Diskusi juga dihadiri oleh rekan Hamam, salah seorang mahasiswa dari jurusan pemikiran politik Islam IAIN Kudus. Hamam menyampaikan bahwa makna kemerdekaan bagi kaum milenial adalah adanya kebebasan berpendapat dan berekspresi yang sekarang kita rasakan. Negara ini harus mampu berdaulat dalam memenuhi kebutuhan nasionalnya sendiri, serta tidak mementingkan ego sektoral demi kepentingan bangsa dan negara.

Kang Amin salah satu peserta diskusi yang mengaku sebagai rakyat jelata menguraikan bahwa kemerdekaan yang hari ini kita rasakan adalah hal yang patut kita syukuri.
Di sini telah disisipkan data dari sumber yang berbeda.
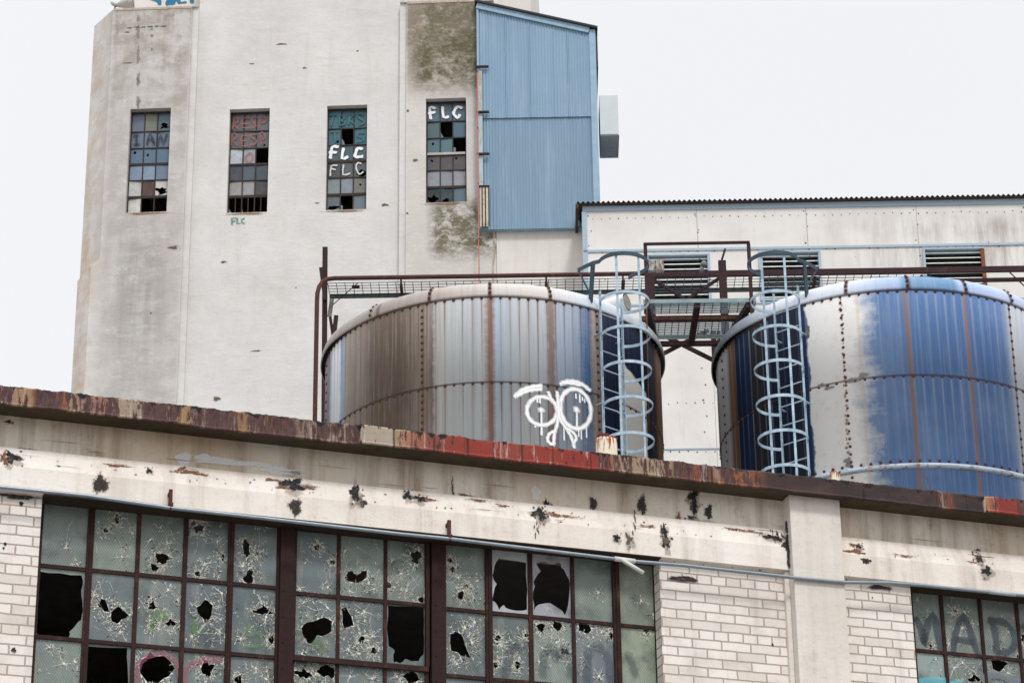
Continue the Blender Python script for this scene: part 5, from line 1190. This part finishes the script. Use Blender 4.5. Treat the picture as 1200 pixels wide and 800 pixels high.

Kebebasan dalam berpendapat, infrastruktur yang maju adalah buah dari kemerdekaan. “Sayangnya, kemerdekaan sekarang sudah sangat berlebihan, terutama kebebasan berpendapat di ranah media sosial”, tutur beliau.

Kang Agung yang berprofesi sebagai petani mempertanyakan makna kemerdekaan yang hanya sebatas perayaan seremonial saja. Nyatanya, sampai saat ini petani belum merdeka. Bahkan, para petani kebingungan harus menanam apa? Sehingga mereka hanya menanam komoditas sesuai dengan keinginan pasar, meskipun terus merugi. Kedaulatan pangan di negeri ini juga masih jauh dari kata merdeka, sambung beliau.

Menutup diskusi, Ketua PC Lesbumi Jepara, Ngateman Bagus menyampaikan keinginannya bahwa kegiatan diskusi Suluk Mantingan ini tidak hanya sekedar diskusi tanpa arah melainkan diskusi yang akan melahirkan karya berupa buku yang akan diterbitkan dan disebarluaskan untuk memperkaya khasanah keilmuan di kota Jepara.